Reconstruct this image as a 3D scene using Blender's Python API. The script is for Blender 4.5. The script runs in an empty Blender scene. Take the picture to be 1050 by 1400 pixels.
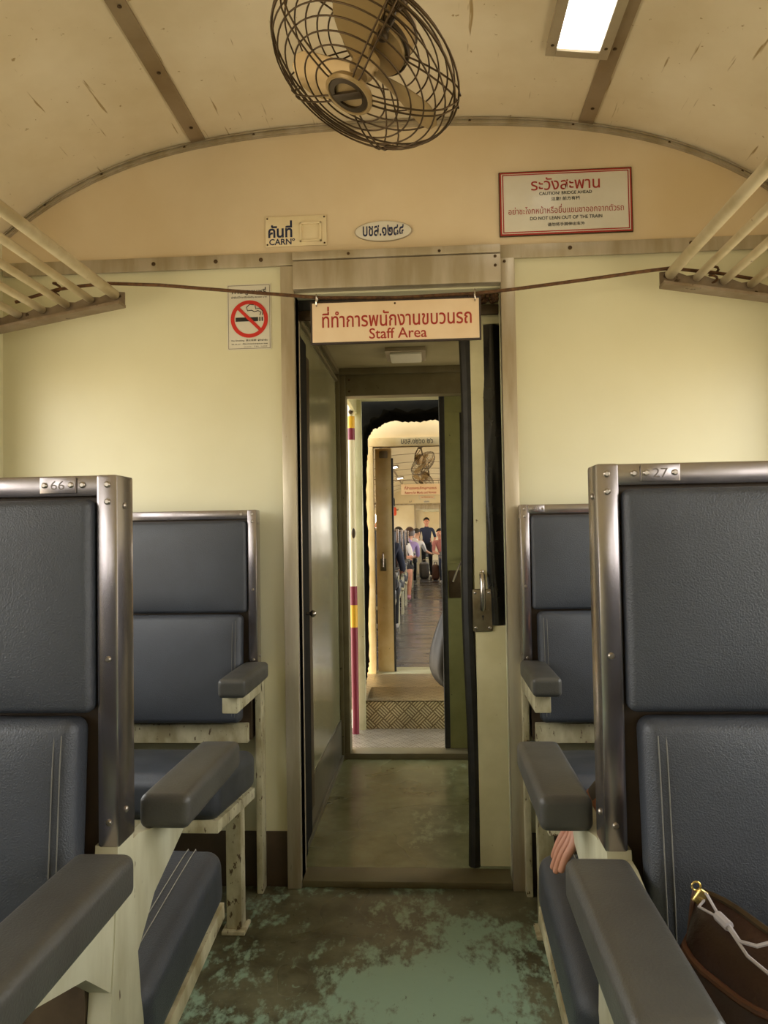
import bpy, bmesh, math, random
from mathutils import Vector as V, Matrix, Euler
random.seed(7)
R = math.radians
S = bpy.context.scene
COL = S.collection

# ------------------------------------------------------------------ camera, world, lights, exposure
cam = bpy.data.cameras.new('camera')
cam.sensor_fit = 'VERTICAL'; cam.sensor_height = 36.0
cam.lens = 1050.0 / 1400.0 * 36.0
cam.clip_start = 0.02
camo = bpy.data.objects.new('camera', cam); COL.objects.link(camo)
cr, cu, cf = V((0.99789, 0.06270, -0.01657)), V((0.01851, -0.03040, 0.99937)), V((-0.06216, 0.99757, 0.03150))
camo.matrix_world = Matrix(((cr.x, cu.x, -cf.x, 0.13), (cr.y, cu.y, -cf.y, 0.0), (cr.z, cu.z, -cf.z, 1.15), (0, 0, 0, 1)))
S.camera = camo
S.view_settings.view_transform = 'Standard'
S.view_settings.look = 'None'
S.view_settings.gamma = 1.0
S.view_settings.use_curve_mapping = False
S.view_settings.exposure = 0.14
SKY, GROUND = 5.2, 5.6

w = bpy.data.worlds.new('daylight'); S.world = w; w.use_nodes = True
nt = w.node_tree; nt.nodes.clear()
wo = nt.nodes.new('ShaderNodeOutputWorld'); bg = nt.nodes.new('ShaderNodeBackground')
tc = nt.nodes.new('ShaderNodeTexCoord'); sx = nt.nodes.new('ShaderNodeSeparateXYZ'); rp = nt.nodes.new('ShaderNodeValToRGB')
mr = nt.nodes.new('ShaderNodeMapRange')
mr.inputs['From Min'].default_value = -1; mr.inputs['From Max'].default_value = 1
nt.links.new(tc.outputs['Generated'], sx.inputs[0]); nt.links.new(sx.outputs['Z'], mr.inputs['Value']); nt.links.new(mr.outputs[0], rp.inputs[0])
rp.color_ramp.elements[0].position = 0.0; rp.color_ramp.elements[0].color = (0.62 * GROUND, 0.52 * GROUND, 0.37 * GROUND, 1)
rp.color_ramp.elements[1].position = 1.0; rp.color_ramp.elements[1].color = (0.86 * SKY, 0.93 * SKY, 1.0 * SKY, 1)
e = rp.color_ramp.elements.new(0.48); e.color = (0.70 * GROUND, 0.59 * GROUND, 0.42 * GROUND, 1)
e = rp.color_ramp.elements.new(0.52); e.color = (1.0 * SKY, 0.97 * SKY, 0.90 * SKY, 1)
nt.links.new(rp.outputs[0], bg.inputs[0]); bg.inputs[1].default_value = 1.0
nt.links.new(bg.outputs[0], wo.inputs[0])

def portal(x, y, z, sy, sz, face):
    l = bpy.data.lights.new('window_daylight', 'AREA'); l.shape = 'RECTANGLE'; l.size = sy; l.size_y = sz
    l.cycles.is_portal = True
    o = bpy.data.objects.new('window_daylight', l); COL.objects.link(o)
    o.location = (x, y, z); o.rotation_euler = Euler((R(90), 0, R(90 if face > 0 else -90)))   # -Z looks along +-X
    o.rotation_euler = V((face, 0, 0)).to_track_quat('-Z', 'Z').to_euler()

# ------------------------------------------------------------------ materials
def lin(h):
    h = h.lstrip('#'); c = [int(h[i:i + 2], 16) / 255 for i in (0, 2, 4)]
    return tuple(x / 12.92 if x <= .04045 else ((x + .055) / 1.055) ** 2.4 for x in c) + (1,)

MATS = {}
def paint(name, c1, c2=None, scale=3.0, chip=None, amt=0.0, cscale=25.0, rough=.5, rvar=0.0, bump=0.0, bscale=60.0,
          metal=0.0, stretch=(1, 1, 1), scratch=None, contrast=.25, emit=0.0, spec=0.5, cdetail=6.0):
    if name in MATS: return MATS[name]
    m = bpy.data.materials.new(name); m.use_nodes = True; t = m.node_tree; N = t.nodes.new; L = t.links.new
    b = t.nodes['Principled BSDF']
    b.inputs['Roughness'].default_value = rough; b.inputs['Metallic'].default_value = metal
    b.inputs['Specular IOR Level'].default_value = spec
    co = N('ShaderNodeTexCoord'); mp = N('ShaderNodeMapping'); mp.inputs['Scale'].default_value = stretch
    L(co.outputs['Object'], mp.inputs[0])
    def noise(sc, det=5.0, rg=.55, src=None):
        n = N('ShaderNodeTexNoise'); n.inputs['Scale'].default_value = sc; n.inputs['Detail'].default_value = det
        n.inputs['Roughness'].default_value = rg; L((src or mp).outputs[0], n.inputs[0]); return n
    def ramp(sock, a, z):
        r = N('ShaderNodeMapRange'); r.inputs['From Min'].default_value = a; r.inputs['From Max'].default_value = z
        L(sock, r.inputs['Value']); return r.outputs[0]
    def mix(f, a, z):
        x = N('ShaderNodeMix'); x.data_type = 'RGBA'; L(f, x.inputs[0])
        if isinstance(a, tuple): x.inputs[6].default_value = a
        else: L(a, x.inputs[6])
        if isinstance(z, tuple): x.inputs[7].default_value = z
        else: L(z, x.inputs[7])
        return x.outputs[2]
    col = lin(c1)
    if c2:
        n = noise(scale); col = mix(ramp(n.outputs['Fac'], .5 - contrast / 2, .5 + contrast / 2), lin(c1), lin(c2))
        if rvar:
            mm = N('ShaderNodeMapRange'); mm.inputs['From Min'].default_value = .35; mm.inputs['From Max'].default_value = .65
            mm.inputs['To Min'].default_value = rough - rvar; mm.inputs['To Max'].default_value = rough + rvar
            L(n.outputs['Fac'], mm.inputs['Value']); L(mm.outputs[0], b.inputs['Roughness'])
    if chip:
        n = noise(cscale, cdetail, .6); th = .72 - amt
        col = mix(ramp(n.outputs['Fac'], th, th + .03), col, lin(chip))
    if scratch:
        for k, rot in enumerate((.5, -.9)):
            m2 = N('ShaderNodeMapping'); m2.inputs['Rotation'].default_value = (.2, .1, rot); m2.inputs['Scale'].default_value = (26, 2.0, 2.0)
            L(co.outputs['Object'], m2.inputs[0]); n = noise(1.7, 3, .5, m2)
            col = mix(ramp(n.outputs['Fac'], .685, .72), col, lin(scratch))
    if isinstance(col, tuple): b.inputs['Base Color'].default_value = col
    else: L(col, b.inputs['Base Color'])
    if emit:
        b.inputs['Emission Color'].default_value = lin(c1); b.inputs['Emission Strength'].default_value = emit
    if bump:
        n = noise(bscale, 3, .6); bp = N('ShaderNodeBump'); bp.inputs['Strength'].default_value = bump; bp.inputs['Distance'].default_value = .002
        L(n.outputs['Fac'], bp.inputs['Height']); L(bp.outputs[0], b.inputs['Normal'])
    MATS[name] = m; return m

def checker_plate(name, c1, c2, cell):
    m = bpy.data.materials.new(name); m.use_nodes = True; t = m.node_tree; N = t.nodes.new; L = t.links.new
    b = t.nodes['Principled BSDF']; b.inputs['Metallic'].default_value = .75; b.inputs['Roughness'].default_value = .38
    co = N('ShaderNodeTexCoord'); sp = N('ShaderNodeSeparateXYZ'); L(co.outputs['Object'], sp.inputs[0])
    def math_(op, a, z=None):
        x = N('ShaderNodeMath'); x.operation = op
        for i, q in enumerate((a, z)):
            if q is None: continue
            if isinstance(q, (int, float)): x.inputs[i].default_value = q
            else: L(q, x.inputs[i])
        return x.outputs[0]
    v = math_('ADD', sp.outputs['Y'], sp.outputs['Z'])
    p = math_('DIVIDE', math_('ADD', sp.outputs['X'], v), cell); q = math_('DIVIDE', math_('SUBTRACT', sp.outputs['X'], v), cell)
    ck = math_('MODULO', math_('ADD', math_('ADD', math_('FLOOR', p), math_('FLOOR', q)), 100), 2)
    def bars(u): return math_('LESS_THAN', math_('ABSOLUTE', math_('SUBTRACT', math_('FRACT', math_('MULTIPLY', u, 4.0)), .5)), .27)
    g = math_('LESS_THAN', math_('ABSOLUTE', math_('SUBTRACT', math_('FRACT', p), .5)), .44)
    g2 = math_('LESS_THAN', math_('ABSOLUTE', math_('SUBTRACT', math_('FRACT', q), .5)), .44)
    x = N('ShaderNodeMix'); L(ck, x.inputs[0]); L(bars(p), x.inputs[2]); L(bars(q), x.inputs[3])
    h = math_('MULTIPLY', math_('MULTIPLY', x.outputs[0], g), g2)
    n = N('ShaderNodeTexNoise'); n.inputs['Scale'].default_value = 9; L(co.outputs['Object'], n.inputs[0])
    c = N('ShaderNodeMix'); c.data_type = 'RGBA'; L(h, c.inputs[0]); c.inputs[6].default_value = lin(c1); c.inputs[7].default_value = lin(c2)
    d = N('ShaderNodeMix'); d.data_type = 'RGBA'; d.blend_type = 'MULTIPLY'; d.inputs[0].default_value = .5; L(c.outputs[2], d.inputs[6]); L(n.outputs['Fac'], d.inputs[7])
    L(d.outputs[2], b.inputs['Base Color'])
    bp = N('ShaderNodeBump'); bp.inputs['Strength'].default_value = .8; bp.inputs['Distance'].default_value = .004; L(h, bp.inputs['Height']); L(bp.outputs[0], b.inputs['Normal'])
    return m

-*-

**AIM OF THE TASK**. Restate the material word for word from its first line through the line containing "COL = S.collection", both included; the pictures do not belong in it.

**FULL OUTPUT**.
Reconstruct this image as a 3D scene using Blender's Python API. The script is for Blender 4.5. The script runs in an empty Blender scene. Take the picture to be 1050 by 1400 pixels.
import bpy, bmesh, math, random
from mathutils import Vector as V, Matrix, Euler
random.seed(7)
R = math.radians
S = bpy.context.scene
COL = S.collection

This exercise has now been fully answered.